超党派の支持を受けて、米国は今後も重要製品の中国への依存度を下げ、戦略的テクノロジーへの中国からのアクセスを制限しようとする輸出規制や、投資を制限する措置を打ち出す可能性が高いとみられます。また成立した法令の施行に伴い、2国間の貿易と投資に対し新たな規制が発動されることになります。
EUと加盟国も引き続き、中国からの重要な産業分野への投資に対する規制を強化する可能性が高いとみられます。またEUは、加盟国の補助金や助成金、市場アクセス、環境問題に対処する政策など、「貿易防衛ツールボックス」の中の数々の政策を利用し、EUがより公正と見なす土俵で欧州企業が中国企業と競争できる環境づくりに取り組むものと予想されます。

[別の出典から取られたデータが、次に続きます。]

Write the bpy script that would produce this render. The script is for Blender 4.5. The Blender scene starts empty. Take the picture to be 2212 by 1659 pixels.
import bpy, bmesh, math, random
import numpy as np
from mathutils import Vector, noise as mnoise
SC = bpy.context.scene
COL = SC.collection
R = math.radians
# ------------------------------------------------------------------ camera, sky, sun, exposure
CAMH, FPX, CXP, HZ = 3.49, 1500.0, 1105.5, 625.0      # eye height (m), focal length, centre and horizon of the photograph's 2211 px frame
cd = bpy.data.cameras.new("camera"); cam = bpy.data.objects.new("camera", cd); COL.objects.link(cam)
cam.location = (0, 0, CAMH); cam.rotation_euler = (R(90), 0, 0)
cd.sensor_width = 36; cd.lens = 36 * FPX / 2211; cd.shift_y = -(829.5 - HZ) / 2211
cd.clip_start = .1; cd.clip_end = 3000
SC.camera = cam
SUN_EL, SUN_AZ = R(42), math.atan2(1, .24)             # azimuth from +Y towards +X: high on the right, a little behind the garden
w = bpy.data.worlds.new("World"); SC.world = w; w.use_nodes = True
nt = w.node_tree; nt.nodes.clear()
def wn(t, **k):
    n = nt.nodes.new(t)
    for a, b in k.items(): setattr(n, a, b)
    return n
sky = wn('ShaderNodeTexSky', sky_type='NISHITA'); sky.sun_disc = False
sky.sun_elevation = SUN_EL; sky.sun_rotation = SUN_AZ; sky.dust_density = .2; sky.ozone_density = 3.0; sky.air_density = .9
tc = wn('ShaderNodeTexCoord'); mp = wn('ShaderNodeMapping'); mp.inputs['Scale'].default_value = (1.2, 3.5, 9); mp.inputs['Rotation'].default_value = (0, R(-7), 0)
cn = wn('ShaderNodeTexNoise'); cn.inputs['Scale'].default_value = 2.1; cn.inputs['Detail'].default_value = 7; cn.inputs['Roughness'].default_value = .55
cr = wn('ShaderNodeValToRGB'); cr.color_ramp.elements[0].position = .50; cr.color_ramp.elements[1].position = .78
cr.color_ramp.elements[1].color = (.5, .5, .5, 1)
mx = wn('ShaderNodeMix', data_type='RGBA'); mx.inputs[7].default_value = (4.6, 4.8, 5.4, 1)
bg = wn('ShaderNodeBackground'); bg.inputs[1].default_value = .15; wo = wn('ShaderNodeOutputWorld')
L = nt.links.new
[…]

一方、中国は産業政策を拡充し、半導体をはじめとする戦略的テクノロジーの内製化に向けた取り組みを加速させそうです。また、米ドルに依存しない国際的な経済関係を広げることを目指すのではないかと考えられ、中国内市場の資金調達を促進することも考えられます。
ビジネスへの影響
- これまでとは異なる成長機会と投資機会:クロスボーダー投資の制限と阻害要因が増えるにつれ、中国と米国・EUとの間でのM&A(合併・買収)や投資機会が減る可能性が高いと思われます。その代わりに、自国陣営の有力な関係国や地域の多くから、これまでより多大な機会がもたらされる可能性もあるようです。
- サプライチェーンの再編成:産業政策などの貿易規制措置により、コスト面以上に信頼性が重視されるようになったことから、米中欧の勢力圏内の事業(オンショアリング)に加え、その近隣国や同盟国との間の事業(それぞれ、ニアショアリングやフレンドショアリング)で新規サプライヤーとして加わる機会が生じるかもしれません。しかしその一方で、こうした再編は、一部従来型サプライチェーンに課題を突き付け、多くの企業にコスト上昇を招くことも考えられます。
- レピュテーションリスクとコンプライアンスリスクの高まり:中国と先進民主主義国・地域との両方に事業拠点や営業拠点を置く企業は、その国・地域の安全保障上の制限や、各地で異なるESG規制への対応に直面する可能性が高いとみられます。企業の対応によってはレピュテーションリスクが生じ、ウィンウィンの関係を築くことが一層難しくなりかねません。
推奨される対応
- 特に大国が1カ国でも関与する場合には、地政学的リスク分析結果をM&Aの判断材料に加える。
- 地政学的な複雑さが高じる可能性を踏まえてサプライヤー関係を評価し、新たな政策環境に合った新規サプライヤーを開拓する。
- 世界各国の事業拠点でESGへの取り組みの透明性を高め、主要な国・地域のステークホルダーと積極的に交流し、相互の理解を深める。